But then we scrolled down a bit and saw that this tour hits Heavy Duty's Seattle HQ on Halloween. Wait. That's the same day we already bought tickets to see Rollins! Noooooo!!!!! Goddamnit. It seems like every few months we turn around and find some bad-ass metal tour passing us by in favor of California or Salt Lake, but this time when our favorite band of last year is set to open for contenders for our favorite bands of this year and they're all playin' right down the street on the most creepiest day of the year we've got something we never have: plans. What a drag.
But right then we heard a voice that said, "Hey, us, stop being a bunch of pussies! Remember when you fellas drove to Colorado just to see GWAR???" Hey, yeah, we totally remember that, and it made us even more super bad-ass. Why, this Gojira tour (forty-minute set be damned, we're mostly in it for these French duders) stops in nearby P-Town only the day before and we ain't gonna let some goshdarned three hour drive stop us from being the scary metal dudes we always knew we were.

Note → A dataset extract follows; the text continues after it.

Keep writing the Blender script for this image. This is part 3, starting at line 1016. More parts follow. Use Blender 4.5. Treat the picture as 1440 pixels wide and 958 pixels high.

So we're here to tell ya that you too should all take your quarter-assed excuses and shove 'em. Don't let "I'm tired" or "I have to work" ruin what'll guarantee to be a metal adventure to out-metal all metal adventures. Don't you know that Gojira's fucking amazing?!?! That Behemoth is some kind of wickedly brutal Polish blackened death machine?!?!? Or that Job For A Cowboy has crazy hype as new-fangled Death Metal superstars?!?!?Buy your tickets now. We'll see you at the bar.